Objective: Give the number of lines that include the word "pixels", and nothing else.

Exercise data:
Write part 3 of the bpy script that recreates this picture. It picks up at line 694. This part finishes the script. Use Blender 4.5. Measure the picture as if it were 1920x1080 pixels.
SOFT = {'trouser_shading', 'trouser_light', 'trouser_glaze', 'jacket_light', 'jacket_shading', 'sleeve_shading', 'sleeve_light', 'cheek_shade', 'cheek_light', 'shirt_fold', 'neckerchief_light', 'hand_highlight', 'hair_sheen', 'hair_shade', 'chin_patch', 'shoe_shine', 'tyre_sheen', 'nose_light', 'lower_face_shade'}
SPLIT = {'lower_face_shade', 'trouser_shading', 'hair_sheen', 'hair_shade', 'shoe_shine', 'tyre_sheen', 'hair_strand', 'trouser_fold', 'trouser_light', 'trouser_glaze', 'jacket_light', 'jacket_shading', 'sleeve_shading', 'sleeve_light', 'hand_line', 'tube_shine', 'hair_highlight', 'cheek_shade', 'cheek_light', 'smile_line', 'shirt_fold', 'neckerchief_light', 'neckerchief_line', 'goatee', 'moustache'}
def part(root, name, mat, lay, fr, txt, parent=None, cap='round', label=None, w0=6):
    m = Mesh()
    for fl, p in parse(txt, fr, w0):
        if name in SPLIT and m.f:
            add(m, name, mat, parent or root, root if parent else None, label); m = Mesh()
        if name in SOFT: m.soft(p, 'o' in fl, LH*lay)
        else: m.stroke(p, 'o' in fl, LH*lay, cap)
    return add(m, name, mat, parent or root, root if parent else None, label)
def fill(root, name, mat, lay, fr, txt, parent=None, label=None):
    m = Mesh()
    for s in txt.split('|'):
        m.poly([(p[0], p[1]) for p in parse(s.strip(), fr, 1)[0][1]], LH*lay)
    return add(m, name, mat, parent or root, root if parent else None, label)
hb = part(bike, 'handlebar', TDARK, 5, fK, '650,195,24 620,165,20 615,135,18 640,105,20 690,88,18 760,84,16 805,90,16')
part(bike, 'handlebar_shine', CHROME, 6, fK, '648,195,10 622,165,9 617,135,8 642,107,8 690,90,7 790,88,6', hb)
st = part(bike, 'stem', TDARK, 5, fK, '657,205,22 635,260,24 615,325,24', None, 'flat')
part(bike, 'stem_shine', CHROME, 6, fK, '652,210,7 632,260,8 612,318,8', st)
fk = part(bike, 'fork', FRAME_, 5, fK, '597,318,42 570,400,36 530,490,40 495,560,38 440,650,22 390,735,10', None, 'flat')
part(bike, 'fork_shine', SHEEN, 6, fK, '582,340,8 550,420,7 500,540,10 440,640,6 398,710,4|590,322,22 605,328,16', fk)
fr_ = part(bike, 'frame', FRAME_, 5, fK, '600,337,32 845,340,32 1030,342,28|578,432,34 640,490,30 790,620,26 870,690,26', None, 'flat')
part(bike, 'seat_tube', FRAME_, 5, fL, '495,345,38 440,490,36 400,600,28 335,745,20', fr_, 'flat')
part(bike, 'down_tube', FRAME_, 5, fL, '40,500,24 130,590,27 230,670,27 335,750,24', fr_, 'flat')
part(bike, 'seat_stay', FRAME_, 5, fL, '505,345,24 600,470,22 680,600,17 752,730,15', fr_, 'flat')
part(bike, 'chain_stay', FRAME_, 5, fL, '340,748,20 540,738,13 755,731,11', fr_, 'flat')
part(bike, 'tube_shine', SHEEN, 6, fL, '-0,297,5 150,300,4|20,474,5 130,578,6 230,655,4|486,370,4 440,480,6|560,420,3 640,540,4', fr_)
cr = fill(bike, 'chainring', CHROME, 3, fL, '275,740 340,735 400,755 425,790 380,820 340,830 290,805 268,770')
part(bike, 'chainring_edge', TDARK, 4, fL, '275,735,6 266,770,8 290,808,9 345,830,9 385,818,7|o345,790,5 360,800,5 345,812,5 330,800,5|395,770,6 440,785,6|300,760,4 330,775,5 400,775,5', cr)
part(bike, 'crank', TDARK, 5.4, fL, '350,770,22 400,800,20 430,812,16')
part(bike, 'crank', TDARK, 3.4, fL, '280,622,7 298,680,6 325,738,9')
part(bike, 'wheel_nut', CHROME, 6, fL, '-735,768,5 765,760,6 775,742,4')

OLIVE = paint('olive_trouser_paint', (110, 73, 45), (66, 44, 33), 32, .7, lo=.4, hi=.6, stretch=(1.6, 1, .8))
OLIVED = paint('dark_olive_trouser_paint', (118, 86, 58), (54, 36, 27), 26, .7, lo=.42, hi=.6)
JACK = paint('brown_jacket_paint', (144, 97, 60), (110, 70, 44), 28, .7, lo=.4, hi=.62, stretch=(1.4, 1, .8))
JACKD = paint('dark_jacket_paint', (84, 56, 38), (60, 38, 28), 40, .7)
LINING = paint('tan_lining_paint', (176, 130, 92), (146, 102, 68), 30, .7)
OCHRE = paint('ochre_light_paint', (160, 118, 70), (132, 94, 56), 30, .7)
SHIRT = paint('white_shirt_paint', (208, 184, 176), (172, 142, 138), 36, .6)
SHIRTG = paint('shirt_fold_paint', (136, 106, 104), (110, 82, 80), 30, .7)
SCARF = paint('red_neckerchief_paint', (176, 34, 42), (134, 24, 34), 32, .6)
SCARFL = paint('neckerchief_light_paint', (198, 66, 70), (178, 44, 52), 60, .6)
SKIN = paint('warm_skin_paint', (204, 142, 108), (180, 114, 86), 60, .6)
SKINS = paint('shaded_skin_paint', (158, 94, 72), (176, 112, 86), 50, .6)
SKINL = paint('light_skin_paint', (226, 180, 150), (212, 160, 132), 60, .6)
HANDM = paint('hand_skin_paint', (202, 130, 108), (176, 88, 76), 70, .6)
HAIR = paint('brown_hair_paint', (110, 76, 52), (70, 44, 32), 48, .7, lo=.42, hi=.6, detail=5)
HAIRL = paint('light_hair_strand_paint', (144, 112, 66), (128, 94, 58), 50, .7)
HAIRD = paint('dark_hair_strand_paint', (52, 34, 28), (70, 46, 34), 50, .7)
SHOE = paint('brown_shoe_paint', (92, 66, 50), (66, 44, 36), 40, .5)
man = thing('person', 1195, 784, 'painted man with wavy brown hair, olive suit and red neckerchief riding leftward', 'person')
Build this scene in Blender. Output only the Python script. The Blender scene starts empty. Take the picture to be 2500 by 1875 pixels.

Task output: 2